Martin Vaculik oraz Joonas Kylmaekorpi to nowi żużlowcy, którzy w przyszłym roku jeździć będą w barwach Lotosu Gdańsk. Obaj zawodnicy mają udowodnić, że są w stanie włożyć dużo serca w jazdę na torze. Tylko wtedy ich kontrakty zostaną przedłużone.
Ambitny junior
Vaculik, słowacki żużlowiec, jeszcze w poprzednim sezonie jeździł w ekstraligowej Mamrie Polskie Folie Rzeszów. 18-latek zdobywał średnio 1,26 pkt na bieg, a startował w 15 meczach.
- Vaculik trafia do nas na zasadzie wypożyczenia z Rzeszowa - wyjaśnia Maciej Polny, prezes Lotosu Gdańsk. - Jeśli utrzymamy się w ekstralidze, to zostanie u nas, bo chce jeździć w Polsce tylko w elicie.

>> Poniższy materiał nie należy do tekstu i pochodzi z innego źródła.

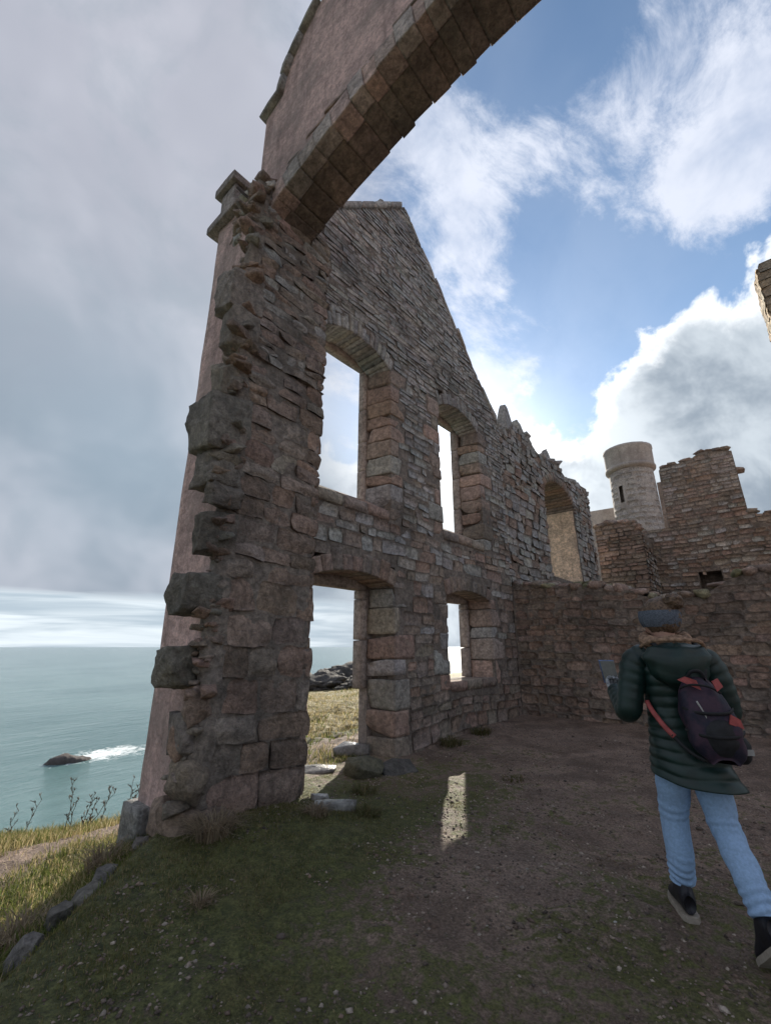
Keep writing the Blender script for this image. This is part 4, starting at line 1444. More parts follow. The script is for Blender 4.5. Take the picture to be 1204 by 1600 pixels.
def keep_out(x, y):
    d, w = outside(x, y)
    land_ = in_poly(x, y, LANDP)
    q = np.stack([x, y, np.zeros_like(x)], 1)
    ln = fbm(q * .55, 41, 3)
    tr = np.exp(-((d - 2.0 - .25 * ln) / .42) ** 2) * (1 - w) + .75 * np.exp(-((d - .9) / .7) ** 2) * w
    return np.where((d > .05) & land_, np.clip(1.0 - 1.25 * tr + .3 * fbm(q * 3, 77, 2), .02, 1), 0)


def grass_cols(xy, greens, dries, pd):
    n = len(xy)
    q = np.stack([xy[:, 0], xy[:, 1], np.zeros(n)], 1)
    m = (nr.uniform(0, 1, n) < np.clip(pd + .5 * fbm(q * .9, 61, 3), 0.03, .97))
    g_ = np.array(greens)[nr.randint(0, len(greens), n)]
    d_ = np.array(dries)[nr.randint(0, len(dries), n)]
    return np.where(m[:, None], d_, g_) * nr.uniform(.7, 1.25, (n, 1))


GRN = [(.11, .14, .032), (.14, .17, .045), (.16, .17, .05), (.09, .115, .03)]
DRY = [(.44, .36, .18), (.36, .28, .14), (.50, .42, .24), (.31, .25, .12)]
xy = scatter(120000, -9.4, -2.2, -.6, 5.0, keep_out)
d_, w_ = outside(xy[:, 0], xy[:, 1])
pd = np.clip(.25 + .35 * sst(d_, .8, 3.0), 0, 1)
hh = nr.uniform(.03, .10, len(xy)) * (1 + .6 * sst(d_, .8, 3))
o = blades('cliff_grass', xy, hh, nr.uniform(.004, .009, len(xy)), grass_cols(xy, GRN, DRY, pd), .9, 3)
tag(o, 'sunlit yellow green grass on the cliff top left of the pier', 'grass', None, 'stuff')
xy = scatter(110000, -24, -4.95, 3.4, 22, lambda x, y: keep_out(x, y) * sst(x / (y + .01), -1.9, -1.5) * np.where(np.hypot(x, y) < 12, 1, .5))
hh = nr.uniform(.03, .11, len(xy)) * (1 + .5 * fbm(np.column_stack([xy, xy[:, 0] * 0]) * .8, 63, 2))
o = blades('headland_grass', xy, hh, nr.uniform(.008, .018, len(xy)), grass_cols(xy, GRN, DRY, .30 + .4 * sst(np.hypot(xy[:, 0], xy[:, 1]), 7.5, 11)), 1.0, 4)
tag(o, 'rough straw coloured grass beyond the doorway', 'grass', None, 'stuff')


def keep_in(x, y):
    d, w = outside(x, y)
    m = moss_field(x, y)
    q = np.stack([x, y, np.zeros_like(x)], 1)
    return np.where(d < .12, np.clip((m - .58) * 1.7 + 1.0 * fbm(q * 3.4, 91, 3), 0, 1), 0)


xy = scatter(330000, -4.6, 1.0, .2, 7.2, keep_in)
mm = moss_field(xy[:, 0], xy[:, 1])
hh = nr.uniform(.006, .018, len(xy)) * (1 + .9 * sst(mm, .65, 1.05))
o = blades('turf', xy, hh, nr.uniform(.003, .006, len(xy)), grass_cols(xy, [(.15, .15, .05), (.19, .18, .07), (.12, .125, .045)], [(.31, .25, .14), (.25, .195, .115)], .42), .9, 5)
tag(o, 'short mossy turf creeping over the mud floor', 'turf', None, 'stuff')


xy = scatter(9000, -3.9, .8, .5, 8.5, lambda x, y: np.where(outside(x, y)[0] < -.1, .75, 0))
o = blades('straw_litter', xy, nr.uniform(.006, .012, len(xy)), nr.uniform(.002, .004, len(xy)), np.array([(.36, .29, .18), (.26, .20, .13), (.18, .13, .09)])[nr.randint(0, 3, len(xy))], 3.5, 9)
tag(o, 'scraps of straw littering the mud floor', 'straw', None, 'stuff')


def tuft(name, label, cat, group, c, n, h, spread, cols, seed):
    r = np.random.RandomState(seed)
    vs, fs, cs = [], [], []
    z = float(ground_z(np.array([c[0]]), np.array([c[1]]))[0])
    for i in range(n):
        a, rad = r.uniform(0, 2 * math.pi), spread * math.sqrt(r.uniform(0, 1)) * .5
        x0, y0 = math.cos(a) * rad, math.sin(a) * rad
        hh, ln = h * r.uniform(.5, 1.1), h * r.uniform(.2, 1.1)
        a2 = a + r.normal(0, .5)
        w = r.uniform(.003, .007)
        sx, sy = math.sin(a2) * w, -math.cos(a2) * w
        k = len(vs)
        for t in (0, .35, .7, 1.0):
            lx, ly, lz = math.cos(a2) * ln * t * t, math.sin(a2) * ln * t * t, hh * (t - .45 * t * t * t)
            ww = (1 - t * .9)
            vs += [(x0 + lx - sx * ww, y0 + ly - sy * ww, lz), (x0 + lx + sx * ww, y0 + ly + sy * ww, lz)]
        fs += [(k + 2 * j, k + 2 * j + 1, k + 2 * j + 3, k + 2 * j + 2) for j in range(3)]
        cc = np.array(cols[r.randint(len(cols))]) * r.uniform(.7, 1.2)
        cs += [cc] * 8
    o = mesh_obj(name, vs, fs, M_GRASS, None, np.array(cs))
    o.location = (c[0], c[1], z - .01)
    return tag(o, label, cat, group)


STRAW = [(.30, .235, .16), (.25, .19, .13), (.36, .29, .20)]
OLIVE = [(.10, .11, .04), (.14, .13, .055), (.22, .18, .09)]
for i, (c, n, h, s, cl, lb) in enumerate([
        ((-3.52, 2.12), 420, .26, .26, STRAW, 'large straw coloured grass tuft at the foot of the pier'),
        ((-3.30, 2.95), 160, .13, .20, STRAW, 'small straw tuft right of the pier foot'),
        ((-2.86, 1.68), 90, .10, .12, STRAW, 'tiny reddish tuft alone in the turf below the pier'),
        ((-4.42, 1.72), 260, .22, .26, STRAW, 'straw tuft hanging beside the plinth stone'),
        ((-3.78, 1.05), 240, .20, .30, STRAW, 'bleached tuft spilling over the footing stones'),
        ((-3.30, .72), 200, .18, .30, OLIVE, 'green tuft beside the lowest footing stones'),
        ((-3.15, 3.42), 170, .12, .24, OLIVE, 'green hummock tuft behind the wet grey stone'),
        ((-3.62, 3.9), 170, .13, .24, OLIVE, 'olive tuft before the mossy boulder'),
        ((-4.08, 6.3), 200, .20, .34, OLIVE, 'weedy tuft at the wall foot below the lower window'),
        ((-4.05, 7.2), 200, .18, .34, OLIVE, 'weedy tuft under the sill of the lower window'),
        ((-2.6, 5.3), 110, .07, .26, OLIVE, 'flat withered tuft in the mud right of the sun patch')]):
    tuft('grass_tuft', lb, 'grass tuft', 'grass tufts on the floor', c, n, h, s, cl, 40 + i)

# dead weed stalks on the cliff edge
M_STALK = simple_mat('dead_stalk', (.13, .10, .07), .8, .3, 30)


def stalk(c, h, lean, seed, label):
    r = np.random.RandomState(seed)
    vs, fs = [], []

    def tube(p, q, r0, r1):
        p, q = Vector(p), Vector(q)
        d = (q - p).normalized()
        s1 = d.cross(Vector((.3, 1, .2))).normalized()
        s2 = d.cross(s1)
        k = len(vs)
        for pt, rr in ((p, r0), (q, r1)):
            for j in range(4):
                a = j * math.pi / 2
                vs.append(pt + (s1 * math.cos(a) + s2 * math.sin(a)) * rr)
        fs.extend([(k + j, k + (j + 1) % 4, k + 4 + (j + 1) % 4, k + 4 + j) for j in range(4)])
    p = Vector((0, 0, 0))
    n = 6
    for i in range(n):
        q = p + Vector((lean[0] * h / n + r.normal(0, .012), lean[1] * h / n + r.normal(0, .012), h / n))
        tube(p, q, .006 * (1 - i / n * .6), .006 * (1 - (i + 1) / n * .6))
        if i > 0:
            for _ in range(r.randint(1, 3)):
                a = r.uniform(0, 6.28)
                l = h * r.uniform(.06, .2)
                tube(q, q + Vector((math.cos(a) * l * .6, math.sin(a) * l * .6, l)), .004, .002)
                for k2 in range(3):
                    e = q + Vector((math.cos(a) * l * .6, math.sin(a) * l * .6, l)) * r.uniform(.6, 1)
                    tube(e, e + Vector((r.normal(0, .02), r.normal(0, .02), .03)), .005, .003)
        p = q
    z = float(ground_z(np.array([c[0]]), np.array([c[1]]))[0])
    o = mesh_obj('weed_stalk', vs, fs, M_STALK)
    o.location = (c[0], c[1], z - .03)
    return tag(o, label, 'weed', 'dead weed stalks on the cliff edge')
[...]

To solidny junior. Będzie startował jako Polak. Będzie dzielił występy z Billym Forsbergiem.
Kylmaekorpi chce za to udowodnić gdańskim kibicom, że jest solidnym zawodnikiem. W tym roku rywalizował z Lotosem w pierwszej lidze w barwach Intaru Lazur Ostrów. 28-letni Fin zdobywał średnio 2,09 pkt na bieg w 12 meczach. Jednak jego największą zmorą okazała się kontuzja barku. Przeszedł już operację i zapewnia, że jest w stanie jeździć na dobrym poziomie.
- Zaufaliśmy sobie nawzajem - skwitował Polny. - Joonas będzie miał parę zagwarantowanych spotkań. Z pewnością nie można odmówić mu tego, że jest waleczny na torze.
Informacja o pozyskaniu dwóch nowych zawodników z pewnością uspokoiła wielu kibiców w Gdańsku.
Do niedawna skład beniaminka ekstraligi przypominał szwajcarski ser, w którym więcej było juniorów, aniżeli seniorów. Teraz ma się to zmienić. Lotos jest zainteresowany pozyskaniem zawodników do pierwszej linii. W tym gronie znajdują się Kennetha Bjerre, Robert Kościecha, Hans Andersen, Chris Harris oraz Adam Skórnicki.
Wśród kibiców zdania są podzielone. Jedni chcieliby, aby klub już dawno ustalił skład, inni z kolei spokojnie czekają na ostateczne rozwiązania.
Spokój kibiców
- Nerwy w przerwie ligowej zawsze się pojawiają - powiedział nam anonimowo jeden z kibiców Wybrzeża. - Każdy chciałby już znać skład na nowy sezon. Do wyciągnięcia z klubów jest jeszcze kilku zawodników, którzy nie parafowali umów. Jesteśmy więc spokojni.
Fani gdańskiego klubu wierzą, że po ostatnich fałszywych doniesieniach związanych z wartością akcji Grupy Lotos naftowy gigant nie będzie szczędził pieniędzy na odbudowanie nadszarpniętego wizerunku. Z drugiej jednak strony warto zwrócić uwagę na to, że obcokrajowcy, ale i Polacy, żądają coraz wyższych kwot za samo parafowanie kontraktu. Najlepsi potrafią wynegocjować sezonowe umowy rzędu 2 mln złotych. To zamach na klubowe budżety.